--- WHAT THE EXERCISE ASKS ---
Write the data out again, exactly as given.

***** DATA *****

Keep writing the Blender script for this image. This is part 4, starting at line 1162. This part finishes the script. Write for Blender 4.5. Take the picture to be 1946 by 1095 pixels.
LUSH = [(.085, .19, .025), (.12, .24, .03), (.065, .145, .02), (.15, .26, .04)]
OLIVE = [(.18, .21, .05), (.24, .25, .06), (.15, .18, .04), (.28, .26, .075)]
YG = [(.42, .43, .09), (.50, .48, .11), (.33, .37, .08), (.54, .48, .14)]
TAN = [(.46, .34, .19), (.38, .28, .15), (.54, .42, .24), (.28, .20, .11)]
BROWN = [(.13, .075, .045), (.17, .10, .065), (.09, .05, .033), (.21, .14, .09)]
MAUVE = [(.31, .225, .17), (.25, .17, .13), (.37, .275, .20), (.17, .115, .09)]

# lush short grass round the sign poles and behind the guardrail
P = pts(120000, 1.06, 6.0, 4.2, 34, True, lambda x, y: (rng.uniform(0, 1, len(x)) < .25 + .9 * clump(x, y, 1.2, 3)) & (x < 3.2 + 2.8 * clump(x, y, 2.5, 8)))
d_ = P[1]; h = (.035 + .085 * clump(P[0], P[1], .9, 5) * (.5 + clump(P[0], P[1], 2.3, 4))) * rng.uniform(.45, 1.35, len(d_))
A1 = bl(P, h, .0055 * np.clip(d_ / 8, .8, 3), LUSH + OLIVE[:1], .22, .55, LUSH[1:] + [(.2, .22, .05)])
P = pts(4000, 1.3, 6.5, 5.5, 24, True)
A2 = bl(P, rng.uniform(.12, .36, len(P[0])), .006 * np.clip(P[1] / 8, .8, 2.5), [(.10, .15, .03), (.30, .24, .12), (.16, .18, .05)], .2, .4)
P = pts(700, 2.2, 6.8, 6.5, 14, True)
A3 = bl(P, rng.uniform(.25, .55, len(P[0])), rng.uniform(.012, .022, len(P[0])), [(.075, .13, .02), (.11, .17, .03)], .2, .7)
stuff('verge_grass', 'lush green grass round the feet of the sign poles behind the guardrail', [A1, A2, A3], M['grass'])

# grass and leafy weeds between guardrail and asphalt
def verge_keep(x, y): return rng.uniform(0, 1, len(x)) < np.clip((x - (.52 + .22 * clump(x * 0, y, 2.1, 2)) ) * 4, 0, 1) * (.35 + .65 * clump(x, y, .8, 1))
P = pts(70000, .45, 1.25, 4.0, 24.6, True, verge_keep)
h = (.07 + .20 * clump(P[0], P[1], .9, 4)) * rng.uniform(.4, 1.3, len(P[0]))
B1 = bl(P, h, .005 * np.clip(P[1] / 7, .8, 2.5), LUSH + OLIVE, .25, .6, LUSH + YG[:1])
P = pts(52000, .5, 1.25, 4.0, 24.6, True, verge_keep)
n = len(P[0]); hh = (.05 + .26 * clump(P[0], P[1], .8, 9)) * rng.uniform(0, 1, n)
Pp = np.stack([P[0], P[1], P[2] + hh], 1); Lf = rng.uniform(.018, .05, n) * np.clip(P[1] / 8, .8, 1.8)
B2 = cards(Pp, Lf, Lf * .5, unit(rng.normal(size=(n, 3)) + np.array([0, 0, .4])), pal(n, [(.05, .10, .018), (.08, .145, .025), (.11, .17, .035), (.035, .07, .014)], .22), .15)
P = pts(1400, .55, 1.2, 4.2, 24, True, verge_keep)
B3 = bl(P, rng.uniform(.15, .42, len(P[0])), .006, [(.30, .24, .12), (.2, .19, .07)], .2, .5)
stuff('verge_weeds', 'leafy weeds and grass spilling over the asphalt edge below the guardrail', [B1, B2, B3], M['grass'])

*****

--- EXERCISE OUTPUT ---
Keep writing the Blender script for this image. This is part 4, starting at line 1162. This part finishes the script. Write for Blender 4.5. Take the picture to be 1946 by 1095 pixels.
LUSH = [(.085, .19, .025), (.12, .24, .03), (.065, .145, .02), (.15, .26, .04)]
OLIVE = [(.18, .21, .05), (.24, .25, .06), (.15, .18, .04), (.28, .26, .075)]
YG = [(.42, .43, .09), (.50, .48, .11), (.33, .37, .08), (.54, .48, .14)]
TAN = [(.46, .34, .19), (.38, .28, .15), (.54, .42, .24), (.28, .20, .11)]
BROWN = [(.13, .075, .045), (.17, .10, .065), (.09, .05, .033), (.21, .14, .09)]
MAUVE = [(.31, .225, .17), (.25, .17, .13), (.37, .275, .20), (.17, .115, .09)]

# lush short grass round the sign poles and behind the guardrail
P = pts(120000, 1.06, 6.0, 4.2, 34, True, lambda x, y: (rng.uniform(0, 1, len(x)) < .25 + .9 * clump(x, y, 1.2, 3)) & (x < 3.2 + 2.8 * clump(x, y, 2.5, 8)))
d_ = P[1]; h = (.035 + .085 * clump(P[0], P[1], .9, 5) * (.5 + clump(P[0], P[1], 2.3, 4))) * rng.uniform(.45, 1.35, len(d_))
A1 = bl(P, h, .0055 * np.clip(d_ / 8, .8, 3), LUSH + OLIVE[:1], .22, .55, LUSH[1:] + [(.2, .22, .05)])
P = pts(4000, 1.3, 6.5, 5.5, 24, True)
A2 = bl(P, rng.uniform(.12, .36, len(P[0])), .006 * np.clip(P[1] / 8, .8, 2.5), [(.10, .15, .03), (.30, .24, .12), (.16, .18, .05)], .2, .4)
P = pts(700, 2.2, 6.8, 6.5, 14, True)
A3 = bl(P, rng.uniform(.25, .55, len(P[0])), rng.uniform(.012, .022, len(P[0])), [(.075, .13, .02), (.11, .17, .03)], .2, .7)
stuff('verge_grass', 'lush green grass round the feet of the sign poles behind the guardrail', [A1, A2, A3], M['grass'])

# grass and leafy weeds between guardrail and asphalt
def verge_keep(x, y): return rng.uniform(0, 1, len(x)) < np.clip((x - (.52 + .22 * clump(x * 0, y, 2.1, 2)) ) * 4, 0, 1) * (.35 + .65 * clump(x, y, .8, 1))
P = pts(70000, .45, 1.25, 4.0, 24.6, True, verge_keep)
h = (.07 + .20 * clump(P[0], P[1], .9, 4)) * rng.uniform(.4, 1.3, len(P[0]))
B1 = bl(P, h, .005 * np.clip(P[1] / 7, .8, 2.5), LUSH + OLIVE, .25, .6, LUSH + YG[:1])
P = pts(52000, .5, 1.25, 4.0, 24.6, True, verge_keep)
n = len(P[0]); hh = (.05 + .26 * clump(P[0], P[1], .8, 9)) * rng.uniform(0, 1, n)
Pp = np.stack([P[0], P[1], P[2] + hh], 1); Lf = rng.uniform(.018, .05, n) * np.clip(P[1] / 8, .8, 1.8)
B2 = cards(Pp, Lf, Lf * .5, unit(rng.normal(size=(n, 3)) + np.array([0, 0, .4])), pal(n, [(.05, .10, .018), (.08, .145, .025), (.11, .17, .035), (.035, .07, .014)], .22), .15)
P = pts(1400, .55, 1.2, 4.2, 24, True, verge_keep)
B3 = bl(P, rng.uniform(.15, .42, len(P[0])), .006, [(.30, .24, .12), (.2, .19, .07)], .2, .5)
stuff('verge_weeds', 'leafy weeds and grass spilling over the asphalt edge below the guardrail', [B1, B2, B3], M['grass'])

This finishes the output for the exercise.